The deaths of two inmates at Baker Correctional Institution in Sanderson, Florida last week have sparked call for reform of the state’s correctional system.
Florida has the third-largest prison system in the nation, with more than 100,000 inmates and a $2.1 billion budget.
During an appearance on WJCT's “First Coast Connect,” Criminal Justice Analyst Dale Carson and Wendy Tatter, a representative for the St. Augustine nonprofit Initiative for Compassion, talked about prison reform in Florida.
Carson says problems with the state’s correctional system are getting worse.
“You need more correction officers,” Carson said. “You need fewer inmates, but none of that seems to be happening. The system seems to be expanding exponentially.”
Tatter says she agrees the system is broken. Her son was sentenced to 10 years in prison about six years ago.
“The prisons are in disrepair [with] ceilings falling in, water leaking everywhere,” Tatter said.
She says prisoners don’t always have the amenities to maintain cleanliness and prevent health issues from occurring.
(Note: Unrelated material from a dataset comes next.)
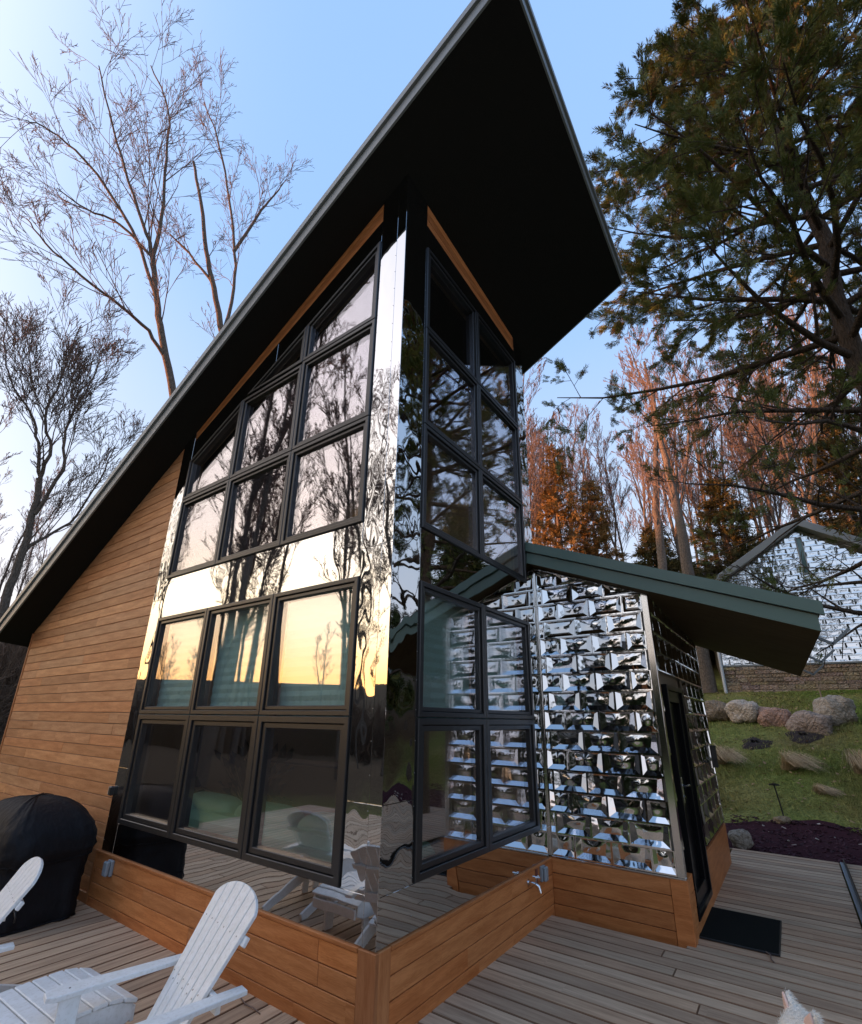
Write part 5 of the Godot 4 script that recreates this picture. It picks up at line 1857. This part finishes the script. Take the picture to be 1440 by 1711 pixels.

Carson says the solution is in fewer arrests, not putting more people in jail.
“Violent offenders are dangerous to all of us and certainly those people need to be kept out of the general population, but so many of the offenders are nonviolent and it's those people that really clog up the system,” Carson said.
He says we need to focus more energy and effort on sorting out the problems that bring about non-violent criminal conduct.
Carson also says arrests for minor offenses often snowball into more offenses.
“For example, there’s a traffic stop. You lose your license, you don’t have money to pay for your license to be reinstated,” Carson said. “You end up in custody twice, three times. It’s a felony. Then all of the sudden you’re in the prison system, and we’ve got to do something about that.”
Tatter says she met with the five heads of the Florida Department of Corrections about a year and a half ago.
She says when she brought up her concerns about the system and how prisoners were treated, she was told she was preaching to the choir.
“They said if they thought that 25 years would help everyone they’d keep everyone in for 25 years, but it is a losing battle,” Tatter said. “It doesn’t work.”
Tatter says laws concerning mandatory minimum sentences need to be changed.
She also says she does believe prisoners need to be punished and often serve time for their crimes, but mandatory minimums are overcrowding the prison system.
Carson says he doesn’t excuse criminal conduct, and he wants to live in a world free from worry of criminal behavior.
“But on the other hand, we need to learn to help one another so these people don’t live in such disparity of wealth,” Carson said.
Both Carson and Tatter say prisons should be more rehabilitative.